The bus ride was so long. It took literally all day to get back to Dakar. Well first we stopped at the gardens for the village we were just in. They have these gardens along the edge of the river. They eat some of the goods grown there but they sell most of them. It was interesting enough to stop quickly. Then we went to the Gambian border because we were already right there. It was good to see this because I’m going to Gambia for spring break. I got a feel for the amount of harassment I will get and where to check into the country and get a short term visa or whatnot. I was super tired at this point. We went on our way to Kaolack for lunch which was yassa poulet…again.
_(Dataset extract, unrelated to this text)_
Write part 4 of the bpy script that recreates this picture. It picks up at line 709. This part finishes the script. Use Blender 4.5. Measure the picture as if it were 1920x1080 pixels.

It was good but I’m pretty sick of yassa poulet at this point. It was also good to see a nice restaurant in Kaolack since I will be there one night during spring break as well. Then all the way back to Dakar. The car rapide home was a crock of shit since the guy shorted us our change. He must have thought we were tourists with all our bags. He was a jerk about it but I think we were all too tired to fight to hard. I came home and stopped by the tailor. He finished my dress!!!! I had bought fabric at the social forum and found a faux wrap dress picture I like. He did a good job and it was a nice little treat to end my weekend. I promptly showered as soon as I got let into my damn house which took forever too because my host sister was in the shower and Muhammad wouldn’t open the damn door. I felt so gross…I took a shower and washed my hair and unpacked. It feels good to be home but it was also a really cool trip.